Though the Brooklyn Book Festival has always been an extensive affair, it’s expanding even more for its seventh edition. On Sunday 23, the fest takes over Brooklyn Borough Hall and the surrounding area for a full day of panels, readings and workshops. But that’s not all; it also includes a week of “bookend” events in neighborhood bars and shops, which continue through Saturday 22. With more than 280 authors—equal parts big names and hardworking writers just entering readers’ consciousness—there’s a lot to consider. TONY picks a few promising events from Sunday 23 to help you narrow down the field.
“Ice or Salt: The Personal in Fiction”
A Brooklynite (Siri Hustvedt), a Canadian (Sheila Heti) and a Norwegian (Karl Ove Knausgård)—each of whom has published a very different but much-discussed autobiographical meditation this year—sit to talk about their methods of transforming personal history into creative stories (e.g., metaphorically packing memories into the “ice or salt” of words). Critic and essayist Phillip Lopate helps the authors bridge any stylistic or cultural divides. Brooklyn Borough Hall Courtroom, 209 Joralemon St between Adams and Court Sts, Downtown Brooklyn. 11am.
“Characters on Characters”
Three authors whose fiction treads dark ground—crime, death and the question of what redemption lies beyond—talk about their creations and what makes them tick. In addition to their thematic links, Dennis Lehane, Edwidge Danticat and Walter Mosley all write prose particularly tied to place: Lehane to Boston, Danticat to Haiti and Mosley to Los Angeles. It’ll be interesting to hear the trio discuss not only character motivation, but also their geographical attachments. Brooklyn Borough Hall Courtroom, 209 Joralemon St between Adams and Court Sts, Downtown Brooklyn. Noon.

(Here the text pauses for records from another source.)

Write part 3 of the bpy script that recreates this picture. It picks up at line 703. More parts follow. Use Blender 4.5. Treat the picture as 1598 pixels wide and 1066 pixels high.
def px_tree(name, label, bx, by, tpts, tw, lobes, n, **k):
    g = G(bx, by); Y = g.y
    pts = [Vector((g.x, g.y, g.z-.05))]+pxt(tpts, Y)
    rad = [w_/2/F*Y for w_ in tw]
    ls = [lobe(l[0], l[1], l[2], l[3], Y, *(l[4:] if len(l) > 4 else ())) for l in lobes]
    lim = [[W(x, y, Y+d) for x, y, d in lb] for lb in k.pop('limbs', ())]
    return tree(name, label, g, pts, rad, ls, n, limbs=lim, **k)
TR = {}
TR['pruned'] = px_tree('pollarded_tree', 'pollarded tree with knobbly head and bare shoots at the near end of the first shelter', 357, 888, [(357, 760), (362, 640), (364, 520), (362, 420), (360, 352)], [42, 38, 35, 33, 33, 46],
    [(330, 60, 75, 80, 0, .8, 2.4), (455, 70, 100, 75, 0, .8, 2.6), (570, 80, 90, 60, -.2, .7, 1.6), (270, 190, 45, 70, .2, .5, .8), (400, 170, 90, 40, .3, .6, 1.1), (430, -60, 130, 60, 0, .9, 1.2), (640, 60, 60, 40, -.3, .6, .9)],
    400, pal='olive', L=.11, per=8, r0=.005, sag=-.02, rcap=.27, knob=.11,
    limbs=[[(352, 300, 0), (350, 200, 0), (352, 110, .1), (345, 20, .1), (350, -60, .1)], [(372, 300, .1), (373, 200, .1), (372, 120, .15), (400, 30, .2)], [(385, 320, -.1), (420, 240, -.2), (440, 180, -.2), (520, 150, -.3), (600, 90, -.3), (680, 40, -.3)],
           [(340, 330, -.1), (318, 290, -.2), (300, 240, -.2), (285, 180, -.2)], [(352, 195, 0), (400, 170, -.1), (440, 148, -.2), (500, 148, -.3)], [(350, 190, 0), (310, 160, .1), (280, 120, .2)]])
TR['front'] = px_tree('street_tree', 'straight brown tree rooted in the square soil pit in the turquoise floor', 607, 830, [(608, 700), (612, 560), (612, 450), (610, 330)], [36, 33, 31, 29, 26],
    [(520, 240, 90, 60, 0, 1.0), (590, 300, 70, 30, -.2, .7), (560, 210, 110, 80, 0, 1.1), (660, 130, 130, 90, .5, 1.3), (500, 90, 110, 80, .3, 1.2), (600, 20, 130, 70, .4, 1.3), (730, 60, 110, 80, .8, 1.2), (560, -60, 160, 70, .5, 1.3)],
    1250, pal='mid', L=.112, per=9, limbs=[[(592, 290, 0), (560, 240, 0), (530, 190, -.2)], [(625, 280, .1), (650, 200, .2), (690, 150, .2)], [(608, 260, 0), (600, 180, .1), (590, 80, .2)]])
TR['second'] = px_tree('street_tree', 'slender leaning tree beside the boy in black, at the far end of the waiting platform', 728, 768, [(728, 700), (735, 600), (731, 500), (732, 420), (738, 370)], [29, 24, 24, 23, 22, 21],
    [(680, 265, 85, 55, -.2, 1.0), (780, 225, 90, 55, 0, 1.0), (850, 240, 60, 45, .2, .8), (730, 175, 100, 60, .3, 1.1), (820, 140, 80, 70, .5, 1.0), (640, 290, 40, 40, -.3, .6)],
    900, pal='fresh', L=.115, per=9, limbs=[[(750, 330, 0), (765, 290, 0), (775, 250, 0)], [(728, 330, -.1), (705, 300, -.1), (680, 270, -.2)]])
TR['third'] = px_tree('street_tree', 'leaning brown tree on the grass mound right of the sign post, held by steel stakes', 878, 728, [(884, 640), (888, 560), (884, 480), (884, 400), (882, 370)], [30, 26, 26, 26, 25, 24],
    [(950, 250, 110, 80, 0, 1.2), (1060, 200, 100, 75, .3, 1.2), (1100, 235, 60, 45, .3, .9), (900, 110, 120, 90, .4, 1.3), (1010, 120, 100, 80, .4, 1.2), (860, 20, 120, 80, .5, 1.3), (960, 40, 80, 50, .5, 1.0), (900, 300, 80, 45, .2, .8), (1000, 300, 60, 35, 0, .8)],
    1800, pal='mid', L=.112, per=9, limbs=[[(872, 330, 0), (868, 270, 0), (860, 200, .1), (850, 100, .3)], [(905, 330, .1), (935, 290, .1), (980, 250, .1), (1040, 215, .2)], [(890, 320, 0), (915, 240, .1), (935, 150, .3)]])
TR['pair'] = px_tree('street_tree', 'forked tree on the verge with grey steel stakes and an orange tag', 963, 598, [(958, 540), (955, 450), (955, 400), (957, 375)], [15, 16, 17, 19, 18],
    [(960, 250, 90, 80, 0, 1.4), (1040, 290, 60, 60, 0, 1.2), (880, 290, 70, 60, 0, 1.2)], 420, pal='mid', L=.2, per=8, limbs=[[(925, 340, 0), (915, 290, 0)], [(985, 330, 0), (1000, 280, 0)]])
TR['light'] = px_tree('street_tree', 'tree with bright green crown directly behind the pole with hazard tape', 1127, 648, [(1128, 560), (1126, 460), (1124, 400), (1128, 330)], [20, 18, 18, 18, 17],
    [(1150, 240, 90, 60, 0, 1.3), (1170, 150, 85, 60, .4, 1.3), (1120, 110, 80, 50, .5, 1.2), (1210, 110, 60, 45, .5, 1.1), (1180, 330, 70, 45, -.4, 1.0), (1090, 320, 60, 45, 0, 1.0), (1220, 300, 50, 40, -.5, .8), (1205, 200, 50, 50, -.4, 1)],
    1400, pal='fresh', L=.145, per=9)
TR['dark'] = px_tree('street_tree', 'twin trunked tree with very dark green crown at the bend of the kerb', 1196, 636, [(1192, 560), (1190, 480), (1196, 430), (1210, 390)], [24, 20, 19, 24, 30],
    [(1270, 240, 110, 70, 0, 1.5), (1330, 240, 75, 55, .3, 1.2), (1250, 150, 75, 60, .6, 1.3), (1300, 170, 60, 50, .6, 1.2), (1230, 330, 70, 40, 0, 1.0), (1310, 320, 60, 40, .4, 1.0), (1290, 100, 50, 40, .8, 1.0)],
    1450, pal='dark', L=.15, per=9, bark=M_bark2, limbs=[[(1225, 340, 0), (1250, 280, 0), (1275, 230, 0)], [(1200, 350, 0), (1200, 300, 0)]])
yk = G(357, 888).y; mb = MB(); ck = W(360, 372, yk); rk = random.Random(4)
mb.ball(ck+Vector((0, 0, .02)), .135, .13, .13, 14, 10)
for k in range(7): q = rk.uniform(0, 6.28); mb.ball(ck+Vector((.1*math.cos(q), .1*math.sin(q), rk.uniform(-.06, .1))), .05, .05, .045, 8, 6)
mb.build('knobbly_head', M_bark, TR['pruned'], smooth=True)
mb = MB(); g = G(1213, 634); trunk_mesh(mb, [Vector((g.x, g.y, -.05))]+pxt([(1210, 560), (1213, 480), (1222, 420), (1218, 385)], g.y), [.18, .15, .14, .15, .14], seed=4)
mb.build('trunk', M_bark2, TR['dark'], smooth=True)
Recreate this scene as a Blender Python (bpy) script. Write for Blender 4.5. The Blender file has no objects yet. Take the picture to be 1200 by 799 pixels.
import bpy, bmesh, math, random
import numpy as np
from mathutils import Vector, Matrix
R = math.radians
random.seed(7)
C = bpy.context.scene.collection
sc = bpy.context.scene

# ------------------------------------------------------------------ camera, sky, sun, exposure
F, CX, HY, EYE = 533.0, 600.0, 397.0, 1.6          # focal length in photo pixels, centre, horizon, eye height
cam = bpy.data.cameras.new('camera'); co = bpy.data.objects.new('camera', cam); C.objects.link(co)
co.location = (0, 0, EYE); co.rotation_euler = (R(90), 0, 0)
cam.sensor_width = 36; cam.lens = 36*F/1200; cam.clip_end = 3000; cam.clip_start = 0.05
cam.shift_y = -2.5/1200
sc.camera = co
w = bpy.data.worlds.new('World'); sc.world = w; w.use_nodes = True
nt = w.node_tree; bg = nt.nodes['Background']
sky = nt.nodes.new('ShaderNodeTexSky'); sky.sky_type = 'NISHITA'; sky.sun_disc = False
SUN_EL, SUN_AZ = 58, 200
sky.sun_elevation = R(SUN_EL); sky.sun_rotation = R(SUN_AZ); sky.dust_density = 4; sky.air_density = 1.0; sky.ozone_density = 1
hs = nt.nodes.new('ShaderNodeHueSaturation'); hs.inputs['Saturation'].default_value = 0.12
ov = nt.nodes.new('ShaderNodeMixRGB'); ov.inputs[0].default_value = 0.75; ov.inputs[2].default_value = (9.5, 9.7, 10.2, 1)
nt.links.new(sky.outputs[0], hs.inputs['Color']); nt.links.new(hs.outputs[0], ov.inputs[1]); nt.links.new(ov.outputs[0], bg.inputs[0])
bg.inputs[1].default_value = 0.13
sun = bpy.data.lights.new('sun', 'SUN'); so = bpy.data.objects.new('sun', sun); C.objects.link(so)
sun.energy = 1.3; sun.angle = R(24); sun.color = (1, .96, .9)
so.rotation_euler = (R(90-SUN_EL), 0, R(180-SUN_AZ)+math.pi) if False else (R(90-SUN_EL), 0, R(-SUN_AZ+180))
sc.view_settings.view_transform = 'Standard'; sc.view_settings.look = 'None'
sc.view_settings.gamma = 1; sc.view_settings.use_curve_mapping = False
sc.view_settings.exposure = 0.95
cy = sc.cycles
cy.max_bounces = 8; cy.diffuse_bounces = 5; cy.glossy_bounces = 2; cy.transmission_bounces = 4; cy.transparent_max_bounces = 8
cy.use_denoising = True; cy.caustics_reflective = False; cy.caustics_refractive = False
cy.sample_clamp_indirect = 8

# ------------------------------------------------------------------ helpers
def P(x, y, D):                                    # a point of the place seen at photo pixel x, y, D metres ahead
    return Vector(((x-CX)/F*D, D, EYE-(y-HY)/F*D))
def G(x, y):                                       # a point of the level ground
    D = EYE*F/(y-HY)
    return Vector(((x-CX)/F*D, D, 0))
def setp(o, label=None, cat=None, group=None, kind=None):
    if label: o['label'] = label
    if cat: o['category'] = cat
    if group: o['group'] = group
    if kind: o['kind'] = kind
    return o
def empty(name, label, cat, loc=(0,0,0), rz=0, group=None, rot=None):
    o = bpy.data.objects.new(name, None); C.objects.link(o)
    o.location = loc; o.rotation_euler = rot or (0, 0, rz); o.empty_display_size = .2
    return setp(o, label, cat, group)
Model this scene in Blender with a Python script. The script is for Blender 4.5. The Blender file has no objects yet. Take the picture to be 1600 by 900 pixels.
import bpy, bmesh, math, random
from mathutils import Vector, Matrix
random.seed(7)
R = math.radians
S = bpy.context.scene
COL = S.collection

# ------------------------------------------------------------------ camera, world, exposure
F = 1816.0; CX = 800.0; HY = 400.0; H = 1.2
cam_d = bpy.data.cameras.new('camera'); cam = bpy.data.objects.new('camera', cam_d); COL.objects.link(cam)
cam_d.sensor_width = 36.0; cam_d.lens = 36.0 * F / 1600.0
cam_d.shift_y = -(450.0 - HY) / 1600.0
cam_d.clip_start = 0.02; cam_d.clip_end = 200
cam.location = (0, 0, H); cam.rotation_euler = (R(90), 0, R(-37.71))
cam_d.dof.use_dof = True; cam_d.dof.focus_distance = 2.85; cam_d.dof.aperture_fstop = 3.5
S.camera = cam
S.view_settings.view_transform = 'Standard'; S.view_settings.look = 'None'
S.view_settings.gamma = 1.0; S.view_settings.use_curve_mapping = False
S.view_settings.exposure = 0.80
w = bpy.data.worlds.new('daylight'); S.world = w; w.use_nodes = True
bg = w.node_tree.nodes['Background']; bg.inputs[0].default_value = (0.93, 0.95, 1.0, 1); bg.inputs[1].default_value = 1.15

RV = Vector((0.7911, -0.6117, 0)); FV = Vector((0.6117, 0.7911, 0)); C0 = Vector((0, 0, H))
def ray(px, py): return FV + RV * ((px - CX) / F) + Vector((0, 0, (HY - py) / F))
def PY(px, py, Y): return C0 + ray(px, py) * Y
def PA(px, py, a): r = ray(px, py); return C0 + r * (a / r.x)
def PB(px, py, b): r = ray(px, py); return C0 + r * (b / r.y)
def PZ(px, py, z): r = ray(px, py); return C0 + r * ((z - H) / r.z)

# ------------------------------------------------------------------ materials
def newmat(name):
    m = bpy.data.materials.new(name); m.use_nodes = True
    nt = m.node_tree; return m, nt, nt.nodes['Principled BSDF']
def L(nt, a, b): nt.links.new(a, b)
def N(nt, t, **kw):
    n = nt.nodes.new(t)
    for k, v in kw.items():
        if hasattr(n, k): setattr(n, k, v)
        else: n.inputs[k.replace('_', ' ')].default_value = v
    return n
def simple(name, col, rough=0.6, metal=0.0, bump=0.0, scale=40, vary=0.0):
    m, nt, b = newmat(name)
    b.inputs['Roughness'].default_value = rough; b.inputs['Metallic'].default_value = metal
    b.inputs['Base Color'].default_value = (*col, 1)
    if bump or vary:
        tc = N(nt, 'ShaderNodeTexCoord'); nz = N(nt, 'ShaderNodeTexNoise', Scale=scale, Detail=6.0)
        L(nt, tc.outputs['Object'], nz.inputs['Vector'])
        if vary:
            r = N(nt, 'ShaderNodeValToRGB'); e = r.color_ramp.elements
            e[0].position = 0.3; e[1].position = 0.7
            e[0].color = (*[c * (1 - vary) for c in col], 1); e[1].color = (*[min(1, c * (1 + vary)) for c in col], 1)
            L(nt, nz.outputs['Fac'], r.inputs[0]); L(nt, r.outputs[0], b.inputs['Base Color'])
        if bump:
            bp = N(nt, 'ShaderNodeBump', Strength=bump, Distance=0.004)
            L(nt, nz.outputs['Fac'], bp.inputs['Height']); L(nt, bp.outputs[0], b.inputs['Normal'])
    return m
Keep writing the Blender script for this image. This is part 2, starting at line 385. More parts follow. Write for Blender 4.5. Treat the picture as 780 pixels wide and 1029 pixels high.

“Poets Laureate Past and Present”
This event, a repeat from festivals past, brings together lauded U.S. verse writers of varying ages and tones to read their latest. The selection this year includes Brooklyn laureate Tina Chang and U.S. youth poet laureate Ishmael Islam, as well as famous former honorees Philip Levine and Billy Collins. Brooklyn Borough Hall Courtroom, 209 Joralemon St between Adams and Court Sts, Downtown Brooklyn. 2pm.
“Worlds Built Over Time”
This panel of graphic novelists with cult followings—including Jaime Hernandez (Love and Rockets), Carla Speed McNeil (Finder), Adrian Tomine (Optic Nerve, New York Drawings) and Gabrielle Bell (Lucky, The Voyeurs)—is impressive enough to appeal to both the curious and the uninitiated. Fans will be particularly interested, however, because today’s talk will revolve around how these artists have developed stories and characters over the years and over multiple issues of the same series. St. Francis College Auditorium, 180 Remsen St between Clinton and Court Sts, Brooklyn Heights. 2pm.
“Literary Lions”
If the title doesn’t give it away, this event might be the day’s centerpiece: It brings together three important authors for whom Brooklyn has been not only influential, but also home at one point or another. Edwidge Danticat, Paul Auster and Pete Hamill (who will receive the fest’s Best of Brooklyn award this year) talk about their various fictional and journalistic depictions of the borough, and how it continues to find its way into their prose. Akashic Books publisher and Brooklyn Literary Council chair Johnny Temple moderates. Church of St. Ann and the Holy Trinity, 157 Montague St between Clinton and Henry Sts, Brooklyn Heights. 2pm.
“Enduring Unlikable Women”
The topic alone would get us through the door, not to mention the trio of authors the BBF programmers have recruited to discuss the notion of the female antihero: Gilbert Hernandez (Love and Rockets), Dana Spiotta (Stone Arabia) and Elissa Schappell (Blueprints for Building Better Girls). Moderator Meredith Walters, of the Brooklyn Public Library, will steer a discussion about not only the writers’ characters, but also the ways that literature’s unsavory ladies are championed or rejected. St. Francis College Screening Room, 180 Remsen St between Clinton and Court Sts, Brooklyn Heights. 5pm.
“The Poet Novelist”
In an era when a lot of literature plays with multiple narrators, story structures and shifting genres, three poets talk about how verse and the pursuit of poetry feed their novels. Each author in this triumvirate—Sapphire, Ben Lerner and Eileen Myles—has recently written about a scribe or artist who is navigating some new place physically or emotionally—and each does so with varying degrees of lyricism. St. Francis College, McArdle Hall, 180 Remsen St between Clinton and Court Sts, Brooklyn Heights. 5pm.
All events are free. See brooklynbookfestival.org for more details.